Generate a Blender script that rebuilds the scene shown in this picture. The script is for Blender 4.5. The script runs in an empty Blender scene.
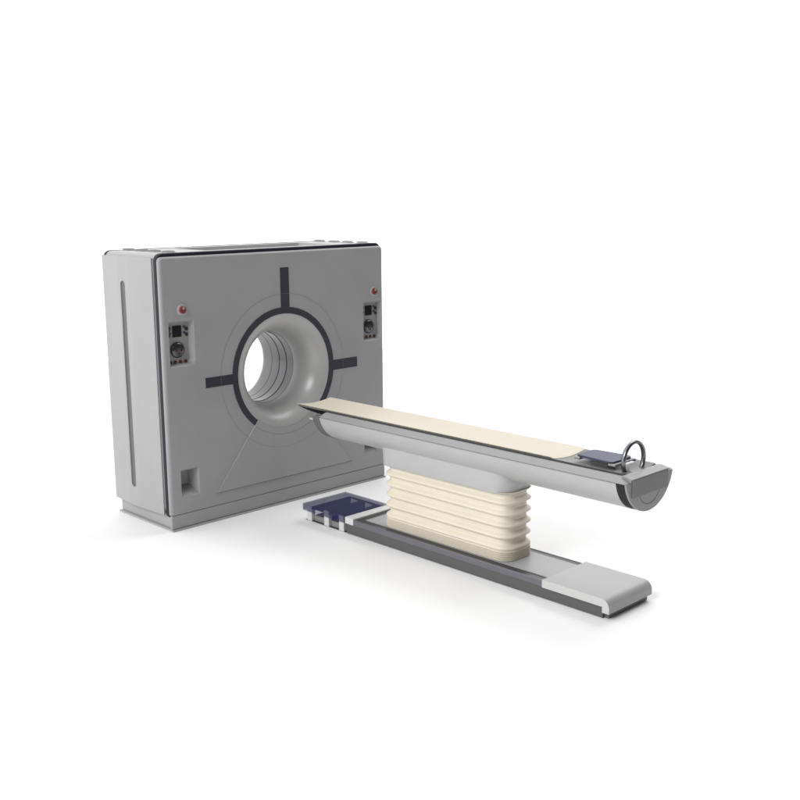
import bpy, bmesh, math, random
from math import sin, cos, pi, radians, sqrt
from mathutils import Vector, Matrix

S = bpy.context.scene
C = S.collection

# ---------------------------------------------------------------- camera
CAM = Vector((-5.1269, -6.5742, 2.4639))
YAW, PITCH, ROLL = radians(-44.3274), radians(-11.0413), radians(-0.4426)
fw = Vector((-sin(YAW) * cos(PITCH), cos(YAW) * cos(PITCH), sin(PITCH)))
rt = Vector((cos(YAW), sin(YAW), 0))
up = rt.cross(fw)
rt, up = rt * cos(ROLL) + up * sin(ROLL), up * cos(ROLL) - rt * sin(ROLL)
cd = bpy.data.cameras.new('camera')
cd.sensor_width = 36
cd.lens = 1047.57 / 800 * 36
cd.clip_start, cd.clip_end = 0.1, 500
cam = bpy.data.objects.new('camera', cd)
C.objects.link(cam)
m3 = Matrix((rt, up, -fw)).transposed()
cam.matrix_world = Matrix.Translation(CAM) @ m3.to_4x4()
S.camera = cam

# ---------------------------------------------------------------- studio light: a white surround, dim behind the photographer
W = bpy.data.worlds.new('World')
S.world = W
W.use_nodes = True
nt = W.node_tree
for n in list(nt.nodes):
    nt.nodes.remove(n)
tc = nt.nodes.new('ShaderNodeTexCoord')
sx = nt.nodes.new('ShaderNodeSeparateXYZ')
mr = nt.nodes.new('ShaderNodeMapRange')
mr.interpolation_type = 'SMOOTHSTEP'
mr.inputs['From Min'].default_value = -0.45
mr.inputs['From Max'].default_value = 0.35
mr.inputs['To Min'].default_value = 0.10
mr.inputs['To Max'].default_value = 1.62
bg = nt.nodes.new('ShaderNodeBackground')
bg.inputs['Color'].default_value = (1, 1, 1, 1)
wo = nt.nodes.new('ShaderNodeOutputWorld')
nt.links.new(tc.outputs['Generated'], sx.inputs[0])
nt.links.new(sx.outputs['Y'], mr.inputs['Value'])
nt.links.new(mr.outputs[0], bg.inputs['Strength'])
nt.links.new(bg.outputs[0], wo.inputs[0])


def area(name, loc, target, size, power, col=(1, 1, 1)):
    l = bpy.data.lights.new(name, 'AREA')
    l.shape = 'DISK'
    l.size = size
    l.energy = power
    l.color = col
    o = bpy.data.objects.new(name, l)
    C.objects.link(o)
    o.location = loc
    d = Vector(target) - Vector(loc)
    o.rotation_euler = d.to_track_quat('-Z', 'Y').to_euler()
    return o


area('key_softbox', (-12.2, -3.6, 9.5), (0, -0.8, 0.7), 7, 1100)
area('overhead_softbox', (6.6, -1.4, 9.4), (0.3, -0.3, 0.4), 7, 430)

S.view_settings.view_transform = 'Standard'
S.view_settings.look = 'None'
S.view_settings.exposure = 0
S.view_settings.gamma = 1
S.view_settings.use_curve_mapping = False


# ---------------------------------------------------------------- materials
def mat(name, col, rough=0.45, metal=0.0, spec=0.5, bump=0.0, bscale=400, var=0.03, vscale=3.0, alpha=None, coat=0.0):
    m = bpy.data.materials.new(name)
    m.use_nodes = True
    t = m.node_tree
    b = t.nodes['Principled BSDF']
    b.inputs['Roughness'].default_value = rough
    b.inputs['Metallic'].default_value = metal
    b.inputs['Specular IOR Level'].default_value = spec
    b.inputs['Coat Weight'].default_value = coat
    co = t.nodes.new('ShaderNodeTexCoord')
    nz = t.nodes.new('ShaderNodeTexNoise')
    nz.inputs['Scale'].default_value = vscale
    nz.inputs['Detail'].default_value = 5
    t.links.new(co.outputs['Object'], nz.inputs['Vector'])
    cr = t.nodes.new('ShaderNodeMapRange')
    cr.clamp = False
    cr.inputs['From Min'].default_value = 0.3
    cr.inputs['From Max'].default_value = 0.7
    cr.inputs['To Min'].default_value = 1 - var
    cr.inputs['To Max'].default_value = 1 + var
    t.links.new(nz.outputs['Fac'], cr.inputs['Value'])
    mx = t.nodes.new('ShaderNodeMix')
    mx.data_type = 'RGBA'
    mx.blend_type = 'MULTIPLY'
    mx.inputs[0].default_value = 1
    mx.inputs[6].default_value = (*col, 1)
    t.links.new(cr.outputs[0], mx.inputs[7])
    t.links.new(mx.outputs[2], b.inputs['Base Color'])
    # slight unevenness of the gloss
    rr_ = t.nodes.new('ShaderNodeMapRange')
    rr_.inputs['To Min'].default_value = max(0.02, rough - 0.06)
    rr_.inputs['To Max'].default_value = rough + 0.06
    t.links.new(nz.outputs['Fac'], rr_.inputs['Value'])
    t.links.new(rr_.outputs[0], b.inputs['Roughness'])
    if bump:
        n2 = t.nodes.new('ShaderNodeTexNoise')
        n2.inputs['Scale'].default_value = bscale
        n2.inputs['Detail'].default_value = 3
        t.links.new(co.outputs['Object'], n2.inputs['Vector'])
        bp = t.nodes.new('ShaderNodeBump')
        bp.inputs['Strength'].default_value = bump
        bp.inputs['Distance'].default_value = 0.002
        t.links.new(n2.outputs['Fac'], bp.inputs['Height'])
        t.links.new(bp.outputs[0], b.inputs['Normal'])
    if alpha is not None:
        b.inputs['Alpha'].default_value = alpha
    return m


M = dict(
    paint=mat('grey_enamel', (0.36, 0.36, 0.358), 0.42, bump=0.25, bscale=260),
    panel=mat('grey_panel', (0.33, 0.33, 0.333), 0.48, bump=0.25, bscale=260),
    facia=mat('control_facia_shade_grey', (0.29, 0.29, 0.29), 0.45),  # panel grey taken down, recess shading painted into the colour
    trim=mat('edge_trim_navy', (0.018, 0.016, 0.030), 0.5, spec=0.3),
    slot=mat('slot_grey', (0.12, 0.12, 0.12), 0.5),
    rail=mat('side_rail_grey', (0.26, 0.26, 0.262), 0.42, bump=0.2),
    farband=mat('far_band_grey', (0.13, 0.13, 0.13), 0.5),
    faint=mat('seam_faint', (0.17, 0.17, 0.17), 0.6),
    cheek=mat('cheek_white', (0.52, 0.52, 0.515), 0.42),
    bore=mat('bore_gloss_grey', (0.40, 0.40, 0.396), 0.33, spec=0.9, bump=0.0, var=0),
    sleeve=mat('sleeve_shade_grey', (0.25, 0.25, 0.25), 0.3, spec=0.5, var=0),  # darker than the flare: shade inside the bore put into the colour
    band=mat('bore_satin_metal', (0.15, 0.15, 0.16), 0.18, metal=0.6, var=0),
    groove=mat('mid_grey', (0.23, 0.23, 0.23), 0.5),
    navy=mat('navy_trim', (0.036, 0.033, 0.050), 0.5, spec=0.3),
    seam=mat('seam_dark', (0.10, 0.10, 0.105), 0.6),
    blackgap=mat('black_plastic', (0.012, 0.012, 0.014), 0.4),
    white=mat('white_plastic', (0.62, 0.62, 0.615), 0.4),
    cover=mat('pale_grey_plastic', (0.38, 0.38, 0.38), 0.42, bump=0.2),
    couch=mat('couch_pale_grey', (0.43, 0.43, 0.435), 0.4, bump=0.2),
    cap=mat('couch_cap_grey', (0.28, 0.28, 0.28), 0.45, bump=0.2),
    block=mat('couch_block_grey', (0.18, 0.18, 0.18), 0.5, bump=0.2),
    darkband=mat('charcoal_band', (0.018, 0.018, 0.019), 0.6, spec=0.25),
    railm=mat('track_rail_violet_grey', (0.125, 0.122, 0.145), 0.4),
    trackside=mat('track_side_grey', (0.085, 0.085, 0.084), 0.5, bump=0.2),
    channel=mat('channel_dark', (0.035, 0.034, 0.036), 0.35),
    plate=mat('track_plate_grey', (0.33, 0.33, 0.335), 0.42, bump=0.2),
    cream=mat('cream_vinyl', (0.62, 0.56, 0.455), 0.55, bump=0.25, bscale=180),
    bellow=mat('cream_rubber', (0.72, 0.655, 0.54), 0.45),
    tan=mat('tan_rubber', (0.62, 0.56, 0.455), 0.6),
    tray=mat('tray_grey', (0.15, 0.15, 0.15), 0.42),
    carbon=mat('carbon_black', (0.008, 0.008, 0.008), 0.7, spec=0.15),
    pad=mat('blue_pad', (0.040, 0.042, 0.098), 0.5, bump=0.3, bscale=150),
    chrome=mat('dark_chrome', (0.20, 0.20, 0.225), 0.28, metal=1.0),
    dial=mat('dial_metal', (0.10, 0.10, 0.115), 0.22, metal=0.85),
    red=mat('red_button', (0.19, 0.012, 0.011), 0.35),
    darkred=mat('dark_red_button', (0.15, 0.014, 0.012), 0.4),
    purple=mat('purple_key', (0.085, 0.008, 0.12), 0.4),
    screen=mat('dark_screen', (0.008, 0.009, 0.008), 0.3, spec=0.2),
    blue=mat('blue_acrylic', (0.024, 0.030, 0.14), 0.12, spec=0.3, alpha=0.36),
    floor=mat('studio_floor_white', (0.88, 0.88, 0.88), 0.6, spec=0.25, var=0.0),
)


# ---------------------------------------------------------------- mesh helpers
def obj(name, bm, m, parent=None, smooth=False, angle=35, bevel=0.0, seg=2, flat_front=False):
    off = Vector((0, 0, 0))
    p = parent
    while p is not None:
        off += p.location
        p = p.parent
    bmesh.ops.remove_doubles(bm, verts=bm.verts, dist=1e-5)
    bmesh.ops.translate(bm, verts=bm.verts, vec=-off)
    bmesh.ops.recalc_face_normals(bm, faces=bm.faces)
    me = bpy.data.meshes.new(name)
    bm.to_mesh(me)
    bm.free()
    o = bpy.data.objects.new(name, me)
    C.objects.link(o)
    o.parent = parent
    me.materials.append(M[m])
    if smooth:
        me.set_sharp_from_angle(angle=radians(angle))
        for f in me.polygons:
            f.use_smooth = not (flat_front and abs(f.normal.y) > 0.9995)
    else:
        for f in me.polygons:
            f.use_smooth = False
    if bevel:
        b = o.modifiers.new('bevel', 'BEVEL')
        b.width = bevel
        b.segments = seg
        b.limit_method = 'ANGLE'
        b.angle_limit = radians(40)
        b.harden_normals = False
    return o


def thing(name, label, cat, loc):
    o = bpy.data.objects.new(name, None)
    C.objects.link(o)
    o.location = loc
    o['label'] = label
    o['category'] = cat
    return o


def box(bm, x0, x1, y0, y1, z0, z1):
    v = [bm.verts.new((x, y, z)) for x in (x0, x1) for y in (y0, y1) for z in (z0, z1)]
    for f in ((0, 1, 3, 2), (4, 6, 7, 5), (0, 4, 5, 1), (2, 3, 7, 6), (0, 2, 6, 4), (1, 5, 7, 3)):
        bm.faces.new([v[i] for i in f])


def nb():
    return bmesh.new()


def loft(bm, loops, close=True, cap0=False, cap1=False):
    L = [[bm.verts.new(p) for p in lp] for lp in loops]
    n = len(L[0])
    for a, b in zip(L, L[1:]):
        for i in range(n if close else n - 1):
            j = (i + 1) % n
            bm.faces.new((a[i], a[j], b[j], b[i]))
    if cap0:
        bm.faces.new(L[0])
    if cap1:
        bm.faces.new(L[-1])
    return L


def rrect(x0, x1, z0, z1, r, n=8):
    """rounded rectangle, counter-clockwise 2D points; r one radius or four (bl, br, tr, tl)"""
    if not isinstance(r, (tuple, list)):
        r = (r,) * 4
    out = []
    for (cx, cz, sx_, sz_, a0, rr) in ((x0, z0, 1, 1, pi, r[0]), (x1, z0, -1, 1, 1.5 * pi, r[1]), (x1, z1, -1, -1, 0, r[2]), (x0, z1, 1, -1, .5 * pi, r[3])):
        ox, oz = cx + sx_ * rr, cz + sz_ * rr
        for k in range(n + 1):
            a = a0 + .5 * pi * k / n
            out.append((ox + rr * cos(a), oz + rr * sin(a)))
    return out


def at_y(pts, y):
    return [(x, y, z) for x, z in pts]


def at_z(pts, z):
    return [(x, y, z) for x, y in pts]


def circ(cx, cz, R, n=96):
    return [(cx + R * cos(2 * pi * k / n), cz + R * sin(2 * pi * k / n)) for k in range(n)]


def fill(bm, loops, at):
    """flat face with holes; at(p2) -> 3D"""
    es = []
    for lp in loops:
        vs = [bm.verts.new(at(p)) for p in lp]
        for i in range(len(vs)):
            es.append(bm.edges.new((vs[i], vs[(i + 1) % len(vs)])))
    bmesh.ops.triangle_fill(bm, use_beauty=True, use_dissolve=False, edges=es)


def revolve_y(bm, prof, cx, cz, n=128, closed=False):
    loops = [at_y(circ(cx, cz, R, n), y) for y, R in prof]
    if closed:
        loops.append(loops[0])
    loft(bm, loops)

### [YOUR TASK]
From the first line above down to the line with "C = S.collection", reproduce every line and no others, omitting pictures.

### [SOLUTION FOR THIS EXERCISE]
Generate a Blender script that rebuilds the scene shown in this picture. The script is for Blender 4.5. The script runs in an empty Blender scene.
import bpy, bmesh, math, random
from math import sin, cos, pi, radians, sqrt
from mathutils import Vector, Matrix

S = bpy.context.scene
C = S.collection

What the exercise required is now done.